■ WHAT IS NEEDED ■
Begin with the first line of the listing and quote every line through the one containing "sc = bpy.context.scene"; give only those lines.

■ GIVEN DATA ■
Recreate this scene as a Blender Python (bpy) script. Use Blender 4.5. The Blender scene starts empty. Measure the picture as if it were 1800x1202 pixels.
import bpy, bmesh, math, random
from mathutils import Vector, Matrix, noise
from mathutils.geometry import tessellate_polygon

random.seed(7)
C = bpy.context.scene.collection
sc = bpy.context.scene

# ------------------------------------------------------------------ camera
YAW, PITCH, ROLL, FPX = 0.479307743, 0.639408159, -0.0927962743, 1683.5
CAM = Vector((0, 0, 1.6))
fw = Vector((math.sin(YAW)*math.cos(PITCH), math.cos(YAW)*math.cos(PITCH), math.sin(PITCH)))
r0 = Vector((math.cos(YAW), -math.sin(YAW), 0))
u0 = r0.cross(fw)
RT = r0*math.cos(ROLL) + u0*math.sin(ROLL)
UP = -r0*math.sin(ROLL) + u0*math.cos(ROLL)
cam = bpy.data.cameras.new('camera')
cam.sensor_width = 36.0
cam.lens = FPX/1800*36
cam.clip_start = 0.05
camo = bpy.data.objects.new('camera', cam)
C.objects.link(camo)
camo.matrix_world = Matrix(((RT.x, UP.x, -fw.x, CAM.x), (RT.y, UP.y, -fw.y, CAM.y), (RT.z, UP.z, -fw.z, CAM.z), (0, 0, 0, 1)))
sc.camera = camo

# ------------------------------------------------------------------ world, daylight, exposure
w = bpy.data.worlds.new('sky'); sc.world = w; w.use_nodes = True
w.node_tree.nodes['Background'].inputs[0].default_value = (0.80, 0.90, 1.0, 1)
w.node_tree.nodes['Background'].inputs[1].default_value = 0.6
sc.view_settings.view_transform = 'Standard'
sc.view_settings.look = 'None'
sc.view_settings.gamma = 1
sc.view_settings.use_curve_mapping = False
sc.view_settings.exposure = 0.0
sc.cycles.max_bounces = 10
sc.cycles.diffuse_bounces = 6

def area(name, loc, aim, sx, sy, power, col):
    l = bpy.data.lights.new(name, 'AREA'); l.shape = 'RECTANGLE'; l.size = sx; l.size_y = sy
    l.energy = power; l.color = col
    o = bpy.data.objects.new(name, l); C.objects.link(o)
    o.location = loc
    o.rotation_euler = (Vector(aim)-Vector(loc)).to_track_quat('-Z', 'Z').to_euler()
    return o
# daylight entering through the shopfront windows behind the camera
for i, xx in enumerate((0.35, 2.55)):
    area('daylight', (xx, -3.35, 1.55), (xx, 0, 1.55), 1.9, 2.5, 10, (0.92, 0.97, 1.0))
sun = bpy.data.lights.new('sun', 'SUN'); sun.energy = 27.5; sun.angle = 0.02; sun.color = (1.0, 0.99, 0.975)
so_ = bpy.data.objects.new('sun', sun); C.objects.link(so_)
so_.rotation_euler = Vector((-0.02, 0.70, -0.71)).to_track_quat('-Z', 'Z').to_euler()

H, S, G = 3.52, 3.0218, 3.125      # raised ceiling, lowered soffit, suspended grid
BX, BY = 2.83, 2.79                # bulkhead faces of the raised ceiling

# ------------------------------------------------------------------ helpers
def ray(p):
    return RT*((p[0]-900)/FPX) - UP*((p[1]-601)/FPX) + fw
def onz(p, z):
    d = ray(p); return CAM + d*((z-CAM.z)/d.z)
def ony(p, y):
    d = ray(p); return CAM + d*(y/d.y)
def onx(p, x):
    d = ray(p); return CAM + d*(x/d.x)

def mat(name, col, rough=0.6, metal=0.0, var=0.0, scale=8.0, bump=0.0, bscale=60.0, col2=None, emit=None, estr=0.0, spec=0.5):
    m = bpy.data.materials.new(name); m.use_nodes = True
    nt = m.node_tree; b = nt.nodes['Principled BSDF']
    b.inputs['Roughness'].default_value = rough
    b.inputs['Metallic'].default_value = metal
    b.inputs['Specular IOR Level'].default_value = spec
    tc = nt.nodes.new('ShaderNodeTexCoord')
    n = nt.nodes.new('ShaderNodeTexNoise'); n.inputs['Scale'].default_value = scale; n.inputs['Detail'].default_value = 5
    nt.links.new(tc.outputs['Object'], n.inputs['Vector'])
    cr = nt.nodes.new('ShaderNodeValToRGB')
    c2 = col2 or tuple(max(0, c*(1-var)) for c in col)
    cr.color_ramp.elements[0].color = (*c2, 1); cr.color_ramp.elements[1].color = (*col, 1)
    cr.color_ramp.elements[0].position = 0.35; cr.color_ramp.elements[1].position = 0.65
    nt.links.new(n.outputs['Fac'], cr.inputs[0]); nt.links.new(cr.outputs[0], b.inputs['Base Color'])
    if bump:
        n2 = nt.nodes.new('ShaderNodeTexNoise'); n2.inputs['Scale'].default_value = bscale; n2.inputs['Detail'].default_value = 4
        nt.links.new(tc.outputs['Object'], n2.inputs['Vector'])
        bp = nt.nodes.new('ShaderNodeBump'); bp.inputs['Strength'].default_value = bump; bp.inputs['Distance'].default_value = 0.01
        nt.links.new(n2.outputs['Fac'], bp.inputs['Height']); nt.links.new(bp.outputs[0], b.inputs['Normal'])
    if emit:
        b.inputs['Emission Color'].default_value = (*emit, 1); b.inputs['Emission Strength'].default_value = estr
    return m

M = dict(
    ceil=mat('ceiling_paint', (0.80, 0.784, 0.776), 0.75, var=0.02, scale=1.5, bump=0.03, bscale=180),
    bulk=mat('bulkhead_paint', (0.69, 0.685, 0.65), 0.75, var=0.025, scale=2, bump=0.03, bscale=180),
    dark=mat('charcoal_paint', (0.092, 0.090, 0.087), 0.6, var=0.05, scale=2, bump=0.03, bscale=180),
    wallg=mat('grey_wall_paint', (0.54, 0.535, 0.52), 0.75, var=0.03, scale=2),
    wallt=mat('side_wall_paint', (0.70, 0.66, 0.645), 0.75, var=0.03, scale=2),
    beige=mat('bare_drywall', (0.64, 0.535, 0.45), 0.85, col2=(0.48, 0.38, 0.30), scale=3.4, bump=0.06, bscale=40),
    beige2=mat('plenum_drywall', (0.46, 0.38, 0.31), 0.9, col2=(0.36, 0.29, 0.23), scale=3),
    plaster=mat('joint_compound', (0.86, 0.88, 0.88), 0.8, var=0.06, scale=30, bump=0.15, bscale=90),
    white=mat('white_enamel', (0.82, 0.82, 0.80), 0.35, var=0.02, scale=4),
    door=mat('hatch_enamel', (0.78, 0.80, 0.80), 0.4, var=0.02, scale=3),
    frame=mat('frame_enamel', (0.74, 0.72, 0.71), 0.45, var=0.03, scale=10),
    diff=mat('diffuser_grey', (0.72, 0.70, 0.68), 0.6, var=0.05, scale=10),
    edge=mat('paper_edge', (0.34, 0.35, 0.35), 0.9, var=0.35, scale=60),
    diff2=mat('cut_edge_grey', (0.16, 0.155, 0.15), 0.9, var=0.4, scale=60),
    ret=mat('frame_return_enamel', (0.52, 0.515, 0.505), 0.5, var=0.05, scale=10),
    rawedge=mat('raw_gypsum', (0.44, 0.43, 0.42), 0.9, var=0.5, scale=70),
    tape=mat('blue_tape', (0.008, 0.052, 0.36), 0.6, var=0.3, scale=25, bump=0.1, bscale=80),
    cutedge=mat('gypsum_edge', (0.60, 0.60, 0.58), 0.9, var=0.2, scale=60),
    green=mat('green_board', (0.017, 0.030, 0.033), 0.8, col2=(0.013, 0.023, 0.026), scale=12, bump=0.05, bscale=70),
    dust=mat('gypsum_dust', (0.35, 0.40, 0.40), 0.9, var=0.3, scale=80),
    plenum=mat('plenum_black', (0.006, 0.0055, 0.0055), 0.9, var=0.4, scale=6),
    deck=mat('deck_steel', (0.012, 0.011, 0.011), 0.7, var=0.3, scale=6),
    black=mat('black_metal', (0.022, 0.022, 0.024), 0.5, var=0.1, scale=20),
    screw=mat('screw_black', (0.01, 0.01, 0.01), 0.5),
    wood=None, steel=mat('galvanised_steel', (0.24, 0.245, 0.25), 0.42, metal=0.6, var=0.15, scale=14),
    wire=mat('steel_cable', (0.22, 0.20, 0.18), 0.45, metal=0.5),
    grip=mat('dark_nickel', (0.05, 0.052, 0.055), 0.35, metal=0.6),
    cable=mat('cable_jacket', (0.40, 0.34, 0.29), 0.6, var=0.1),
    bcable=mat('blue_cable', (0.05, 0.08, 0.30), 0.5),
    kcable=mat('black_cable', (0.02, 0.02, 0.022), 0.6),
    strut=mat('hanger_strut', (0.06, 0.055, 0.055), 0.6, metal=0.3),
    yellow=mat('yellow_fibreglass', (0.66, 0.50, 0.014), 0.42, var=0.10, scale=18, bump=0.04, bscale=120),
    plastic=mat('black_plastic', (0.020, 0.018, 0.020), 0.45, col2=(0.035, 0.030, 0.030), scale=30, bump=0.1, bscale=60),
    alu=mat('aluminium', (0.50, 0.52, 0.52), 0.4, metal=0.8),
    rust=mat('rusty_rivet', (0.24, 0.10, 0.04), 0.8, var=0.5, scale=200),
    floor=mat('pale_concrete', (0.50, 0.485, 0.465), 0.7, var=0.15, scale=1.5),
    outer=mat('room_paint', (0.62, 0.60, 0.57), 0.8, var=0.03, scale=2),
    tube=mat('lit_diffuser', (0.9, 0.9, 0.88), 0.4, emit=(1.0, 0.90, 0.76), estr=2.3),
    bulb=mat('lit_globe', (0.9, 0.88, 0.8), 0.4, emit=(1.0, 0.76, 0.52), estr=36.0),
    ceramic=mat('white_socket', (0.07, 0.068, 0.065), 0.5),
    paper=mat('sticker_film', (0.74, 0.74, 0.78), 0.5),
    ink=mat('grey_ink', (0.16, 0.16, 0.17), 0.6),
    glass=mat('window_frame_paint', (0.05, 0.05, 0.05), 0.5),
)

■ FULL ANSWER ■
Recreate this scene as a Blender Python (bpy) script. Use Blender 4.5. The Blender scene starts empty. Measure the picture as if it were 1800x1202 pixels.
import bpy, bmesh, math, random
from mathutils import Vector, Matrix, noise
from mathutils.geometry import tessellate_polygon

random.seed(7)
C = bpy.context.scene.collection
sc = bpy.context.scene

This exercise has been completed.